A revised Securities Law - to boost the market and protect small investors - is likely to be promulgated next year, according to a senior legislator.

A special panel to take charge of the revision was established last week, headed by Zhou Zhengqing, former chairman of the China Securities Regulatory Commission (CSRC) and now member of the National People's Congress's (NPC) financial and economic committee.

Members of the panel, including top officials from the NPC, the CSRC, the Supreme People's Court, the State Development and Reform Commission, the State Council Legislative Affairs Office, and economists and experts, will soon check ground realities in Shanghai and Shenzhen, home to the mainland's two bourses.

A symposium, attended by both domestic and foreign experts, will be held next month to reach a broad consensus on the revision. The panel will later prepare a draft after soliciting opinions from various departments, which will be submitted to the NPC in December.

According to Zhou, the main aim of the revision is that it must help ward off risks when boosting development of the securities market; and give full play to the role of the securities market while safeguarding interests of small investors.

However, detailed changes have not yet been decided, he said; the panel is now busy inviting opinions from various departments in the legal, regulatory, brokerage and other fields.

However, Zhou denied earlier reports that major revisions would be made to the four-year-old law. Last month, some reports even claimed that of the 214 clauses in the law, more than 150 would be revised.

"There won't be heavy revisions," Zhou told Shenzhen-based Securities Times. "Overall, the current Securities Law suits China's real situation."

However, financial and legal experts have said the current law lacks many necessary provisions and contains many vague and impractical clauses.

The existing Securities Law was promulgated at a time when the Asian financial crisis made Chinese officials acutely aware of the devastating effects of financial risks. As a result, many clauses in the law stipulate stringent restrictions on certain aspects of companies' conduct. But many of these clauses are impractical, said a senior expert with the State Information Centre.

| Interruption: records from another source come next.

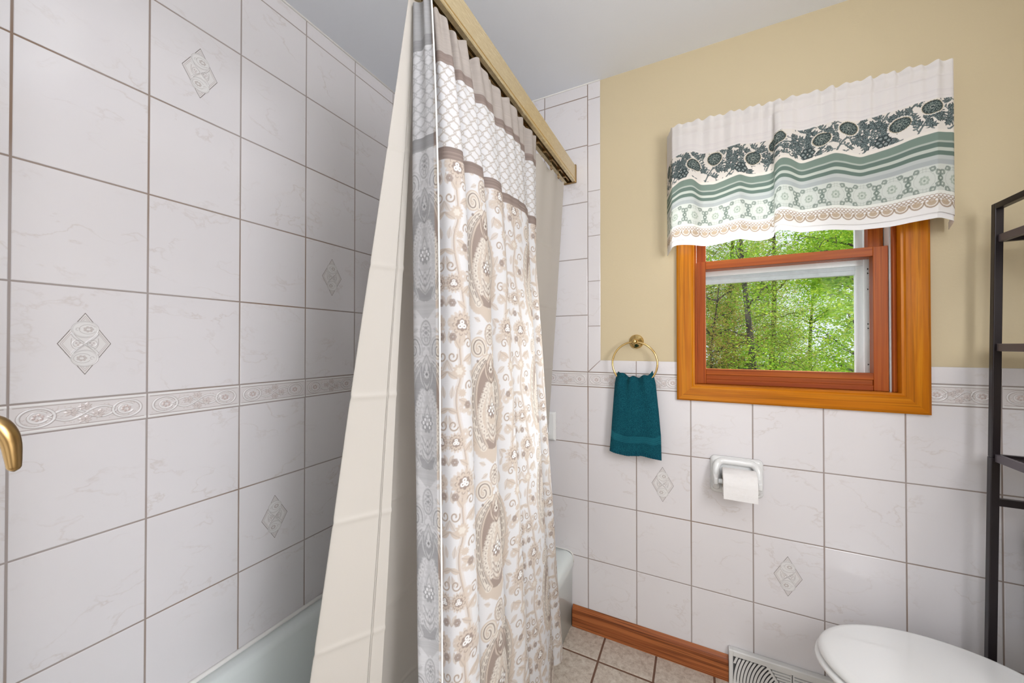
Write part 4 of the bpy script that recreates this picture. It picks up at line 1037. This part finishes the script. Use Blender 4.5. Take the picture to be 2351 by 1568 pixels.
for sgn in (1, -1):
    r = .262
    while r > .035:
        pts = []
        for a in np.linspace(0, 90, 40):
            x = gcx-sgn*r*math.cos(R(a)); z = gcz+r*1.18*math.sin(R(a))
            if z > zt_ or a > 48: break
            if not GX0+.0135 < x < GX1-.0135: continue
            pts.append((x, z))
        if len(pts) > 2:
            bm = bmesh.new()
            loft(bm, [[(x, GY+.001, z), (x+sgn*.0074, GY+.001, z), (x+sgn*.0088, GY+.011, z), (x+sgn*.0070, GY+.011, z)] for x, z in pts]); bm_obj('louvre', bm, STEEL, rg)
        r -= .0098
for sgn in (1, -1):
    bm = bmesh.new(); a = R(50)
    p0, p1 = (gcx-sgn*.012, gcz), (gcx-sgn*(zt_-gcz)/1.18/math.tan(a)*.98-sgn*.004, zt_)
    dx = .0045
    prism(bm, [(p0[0]-dx, p0[1]), (p0[0]+dx, p0[1]), (p1[0]+dx, p1[1]), (p1[0]-dx, p1[1])], lambda u, v, d: (u, d, v), GY, GY+.011); bm_obj('rib', bm, STEEL, rg)
bm = bmesh.new(); box(bm, gcx-.0055, gcx-.0015, GY, GY+.011, .013, zt_); box(bm, gcx+.0015, gcx+.0055, GY, GY+.011, .013, zt_); bm_obj('rib', bm, STEEL, rg)
z = .024
while z < zt_-.003:
    hw = (z-gcz)/1.18/math.tan(R(50))
    for sgn in (1, -1):
        if hw > .012:
            bm = bmesh.new(); prism(bm, [(GY+.001, z), (GY+.001, z+.0052), (GY+.011, z+.0078), (GY+.011, z+.0062)], lambda u, v, d: (d, u, v), min(gcx-sgn*.0055, gcx-sgn*(hw)), max(gcx-sgn*.0055, gcx-sgn*hw)); bm_obj('louvre', bm, STEEL, rg)
    z += .0098

# ------------------------------------------------------------------ toilet
TC = 1.280     # centre line, toilet points to -X
toi = empty('toilet', (.62, TC, 0), 'white toilet with its glossy lid closed, standing against the right wall', 'toilet')
def egg(x0, xw, x1, hw, z, n=110, y=TC, pw=2.0, back=.55):
    """front tip x0, widest at xw, back x1"""
    pts = []
    for k in range(n):
        a = 2*PI*k/n; c, s_ = math.cos(a), math.sin(a)
        if c < 0: x = xw+(xw-x0)*c; yy = hw*s_
        else: x = xw+(x1-xw)*c; yy = hw*(abs(s_)**back)*(1 if s_ > 0 else -1)*(1-.0*c)
        pts.append((x, y+yy, z))
    return pts
bm = bmesh.new()
LB_ = []
for t_ in np.linspace(0, 1, 30):
    a_ = t_*PI/2; ins = .022*(1-math.cos(a_)) if t_ < 1 else .022
    LB_.append((ins, .4045+.0165*math.sin(a_)))
lp_ = [egg(.303, .555, .776, .181, .400, back=.8), egg(.3, .555, .777, .184, .4025, back=.8)]
lp_ += [egg(.2995+i_, .555, .778-i_, .1845-i_, z_, back=.8) for i_, z_ in LB_]
lp_ += [egg(.3215+k_*.2, .555, .756-k_*.17, .1625*(1-k_*.9), .4210+.0045*(1-(1-k_)**2), back=.8) for k_ in (.12, .25, .4, .55, .7, .85, 1.0)]
loft(bm, lp_)
lid = bm_obj('lid', bm, WHITE_CER, toi, True)
bm = bmesh.new()
def ring_loft(bm, A, Bq):
    loops = A+Bq[::-1]; rings = [[bm.verts.new(p) for p in l] for l in loops]; n = len(rings[0])
    for a, b in zip(rings, rings[1:]+rings[:1]):
        for k in range(n): bm.faces.new([a[k], a[(k+1)%n], b[(k+1)%n], b[k]])
ring_loft(bm, [egg(.306, .555, .77, .178, .377, back=.8), egg(.295, .555, .773, .188, .381, back=.8), egg(.2915, .555, .774, .1915, .3855, back=.8), egg(.294, .555, .773, .189, .3925, back=.8), egg(.307, .555, .77, .177, .3965, back=.8)], [egg(.372, .545, .70, .110, .377, back=.8), egg(.372, .545, .70, .110, .3965, back=.8)])
bm_obj('seat', bm, WHITE_CER, toi, True)
bm = bmesh.new()
loft(bm, [egg(.50, .66, .92, .105, .002), egg(.50, .66, .92, .108, .03), egg(.52, .66, .90, .098, .08), egg(.50, .64, .88, .10, .15), egg(.42, .60, .88, .128, .23), egg(.345, .57, .88, .158, .30), egg(.322, .555, .88, .172, .345), egg(.320, .555, .88, .174, .366), egg(.326, .555, .88, .170, .3745), egg(.35, .555, .86, .150, .3765)])
bm_obj('bowl', bm, WHITE_CER, toi, True)
bm = bmesh.new(); loft(bm, [rrect(.812, 1.012, TC-.225, TC+.225, .03, .372), rrect(.806, 1.014, TC-.232, TC+.232, .03, .45), rrect(.800, 1.016, TC-.238, TC+.238, .03, .705)]); bm_obj('tank', bm, WHITE_CER, toi, bevel=.006, seg=3)
bm = bmesh.new(); loft(bm, [rrect(.790, 1.017, TC-.248, TC+.248, .03, .7055), rrect(.788, 1.017, TC-.250, TC+.250, .03, .735), rrect(.798, 1.012, TC-.240, TC+.240, .03, .745)]); bm_obj('tank_lid', bm, WHITE_CER, toi, bevel=.004, seg=3)
bm = bmesh.new(); tube(bm, [(.802, TC-.17, .66), (.785, TC-.17, .66), (.782, TC-.12, .655), (.782, TC-.09, .652)], .006, 10); bm_obj('flush_handle', bm, STEEL, toi, True)
for s_ in (-1, 1):
    bm = bmesh.new(); lathe(bm, [(.012, 0), (.012, .036), (.008, .042), (0, .043)], (.787, TC+s_*.075, .3765), (0, 0, 1), 20); bm_obj('hinge', bm, WHITE_CER, toi, True)

# ------------------------------------------------------------------ over-toilet rack
rk = empty('shelf_rack', (.84, 1.28, 0), 'dark bronze metal over-toilet shelf rack at the right edge of the room', 'shelf rack')
PW = .0172; PYF = 1.5005; PYN = 1.035; ZTOP = 1.6335
XB, XTP = .712, .7405        # post leans slightly toward the wall going up
def xpost(z): return XB+(XTP-XB)*z/ZTOP
def bar(bm, p, q, w_, h_=None):
    h_ = h_ or w_; p, q = Vector(p), Vector(q); d = (q-p).normalized()
    up = Vector((0, 0, 1)) if abs(d.z) < .8 else Vector((1, 0, 0)); s_ = d.cross(up).normalized(); u_ = s_.cross(d).normalized()
    v = [bm.verts.new(e+s_*a*w_/2+u_*b*h_/2) for e in (p, q) for a, b in ((-1,-1),(1,-1),(1,1),(-1,1))]
    for f in ((0,1,2,3),(7,6,5,4),(0,4,5,1),(1,5,6,2),(2,6,7,3),(3,7,4,0)): bm.faces.new([v[i] for i in f])
for y in (PYF, PYN):
    bm = bmesh.new(); bar(bm, (xpost(0)+PW/2, y+PW/2, 0), (xpost(.93)+PW/2, y+PW/2, .93), PW); bm_obj('leg', bm, BLACK, rk, bevel=.0015)
    bm = bmesh.new(); bar(bm, (xpost(.93)+PW/2+.0006, y+PW/2, .9305), (xpost(ZTOP)+PW/2, y+PW/2, ZTOP), PW*.97); bm_obj('post', bm, BLACK, rk, bevel=.0015)
    bm = bmesh.new(); bar(bm, (.995, y+PW/2, 0), (.995, y+PW/2, ZTOP), PW); bm_obj('leg', bm, BLACK, rk, bevel=.0015)
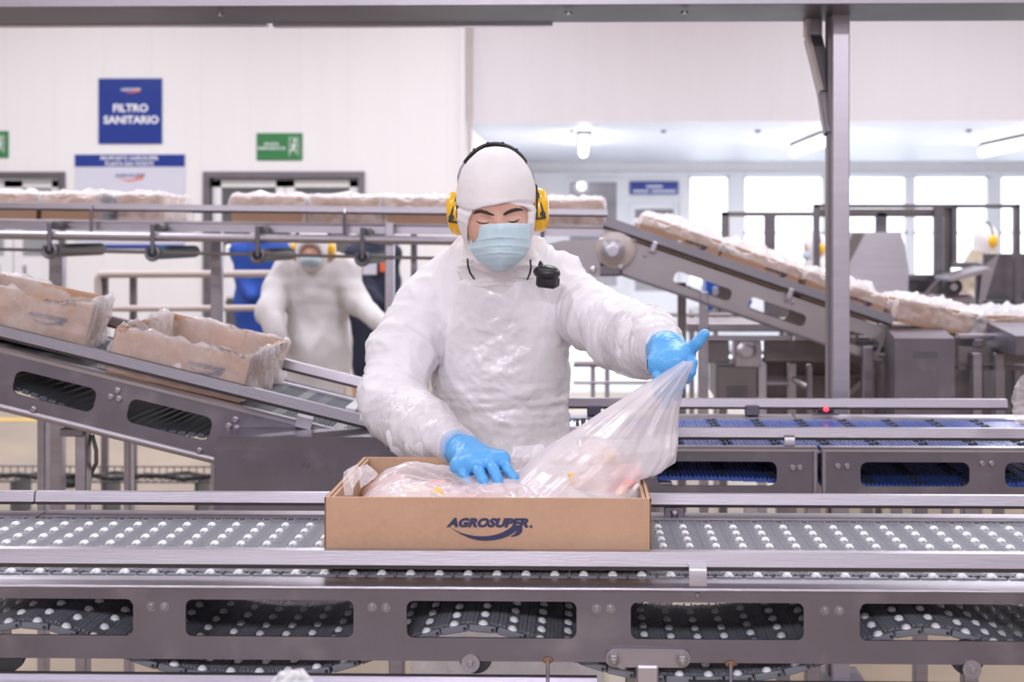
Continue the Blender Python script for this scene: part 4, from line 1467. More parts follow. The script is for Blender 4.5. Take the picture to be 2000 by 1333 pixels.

For example, the law says "speculation in stocks" by State-owned enterprises is forbidden. It also forbids banks' funds from entering the stock market in an "illegal way".

However, in practice, it is hard to define "speculation in stocks" and bank funds' "illegal" involvement in stock investment.

Moreover, legal experts said much of the law is now obsolete because myriad changes have occurred in the country's securities market and the corporate world in the past four years.

Zhou said he felt the current law contains detailed provisions on supervision of the market; what needs to be added or revised are clauses to boost development of the securities market.

"Clauses which don't suit the demand of China's economic development and development of securities market will be revised," he said.

He said provisions related to issuance and management of bonds, securities trading system, guarantee fund management, brokerage financing, opening of the securities market, rights of regulatory bodies, exchanges management system, and the law's relation with the Corporate Law, which is also under revision, will be under discussion.

Zhou also said that civil liabilities of listed firms, which has caused much concern among small investors, will be a focal point in the discussion.

The current Securities Law pays scant attention to the civil liabilities of listed companies that cheat investors; it contains only a brief reference to civil compensation payable to shareholders in cases of fraud in information disclosure.

The law has no stipulation regarding the consequences of other irregularities by listed firms, such as insider trading and price manipulation; it only says that such activities could lead to criminal charges.